## Set task:
Would you copy out the whole listing exactly as given?

• • • •

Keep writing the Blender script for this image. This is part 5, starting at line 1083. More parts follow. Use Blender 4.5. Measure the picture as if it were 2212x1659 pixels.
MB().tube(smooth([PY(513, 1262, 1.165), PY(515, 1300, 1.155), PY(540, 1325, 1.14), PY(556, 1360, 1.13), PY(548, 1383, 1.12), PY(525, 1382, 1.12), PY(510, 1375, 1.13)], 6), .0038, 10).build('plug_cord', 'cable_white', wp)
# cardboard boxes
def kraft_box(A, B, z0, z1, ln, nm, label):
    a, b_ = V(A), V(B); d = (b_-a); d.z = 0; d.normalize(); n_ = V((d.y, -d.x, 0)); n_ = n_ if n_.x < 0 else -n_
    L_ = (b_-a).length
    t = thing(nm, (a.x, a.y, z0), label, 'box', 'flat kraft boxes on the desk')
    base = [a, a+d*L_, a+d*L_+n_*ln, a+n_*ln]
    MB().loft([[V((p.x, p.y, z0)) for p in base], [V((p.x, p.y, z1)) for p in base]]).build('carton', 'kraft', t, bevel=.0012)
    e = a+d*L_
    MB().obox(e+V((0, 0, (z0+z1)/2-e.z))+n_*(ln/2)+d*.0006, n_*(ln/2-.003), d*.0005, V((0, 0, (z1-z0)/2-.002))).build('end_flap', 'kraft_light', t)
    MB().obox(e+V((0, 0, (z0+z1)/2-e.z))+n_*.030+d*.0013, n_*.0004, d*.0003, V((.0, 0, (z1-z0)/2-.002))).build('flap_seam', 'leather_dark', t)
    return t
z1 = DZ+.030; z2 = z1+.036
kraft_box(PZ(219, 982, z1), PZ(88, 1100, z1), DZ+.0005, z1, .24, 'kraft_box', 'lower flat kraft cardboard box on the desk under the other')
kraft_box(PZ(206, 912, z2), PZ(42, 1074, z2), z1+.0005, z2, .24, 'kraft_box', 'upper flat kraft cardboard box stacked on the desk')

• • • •

## Response to this exercise:
Keep writing the Blender script for this image. This is part 5, starting at line 1083. More parts follow. Use Blender 4.5. Measure the picture as if it were 2212x1659 pixels.
MB().tube(smooth([PY(513, 1262, 1.165), PY(515, 1300, 1.155), PY(540, 1325, 1.14), PY(556, 1360, 1.13), PY(548, 1383, 1.12), PY(525, 1382, 1.12), PY(510, 1375, 1.13)], 6), .0038, 10).build('plug_cord', 'cable_white', wp)
# cardboard boxes
def kraft_box(A, B, z0, z1, ln, nm, label):
    a, b_ = V(A), V(B); d = (b_-a); d.z = 0; d.normalize(); n_ = V((d.y, -d.x, 0)); n_ = n_ if n_.x < 0 else -n_
    L_ = (b_-a).length
    t = thing(nm, (a.x, a.y, z0), label, 'box', 'flat kraft boxes on the desk')
    base = [a, a+d*L_, a+d*L_+n_*ln, a+n_*ln]
    MB().loft([[V((p.x, p.y, z0)) for p in base], [V((p.x, p.y, z1)) for p in base]]).build('carton', 'kraft', t, bevel=.0012)
    e = a+d*L_
    MB().obox(e+V((0, 0, (z0+z1)/2-e.z))+n_*(ln/2)+d*.0006, n_*(ln/2-.003), d*.0005, V((0, 0, (z1-z0)/2-.002))).build('end_flap', 'kraft_light', t)
    MB().obox(e+V((0, 0, (z0+z1)/2-e.z))+n_*.030+d*.0013, n_*.0004, d*.0003, V((.0, 0, (z1-z0)/2-.002))).build('flap_seam', 'leather_dark', t)
    return t
z1 = DZ+.030; z2 = z1+.036
kraft_box(PZ(219, 982, z1), PZ(88, 1100, z1), DZ+.0005, z1, .24, 'kraft_box', 'lower flat kraft cardboard box on the desk under the other')
kraft_box(PZ(206, 912, z2), PZ(42, 1074, z2), z1+.0005, z2, .24, 'kraft_box', 'upper flat kraft cardboard box stacked on the desk')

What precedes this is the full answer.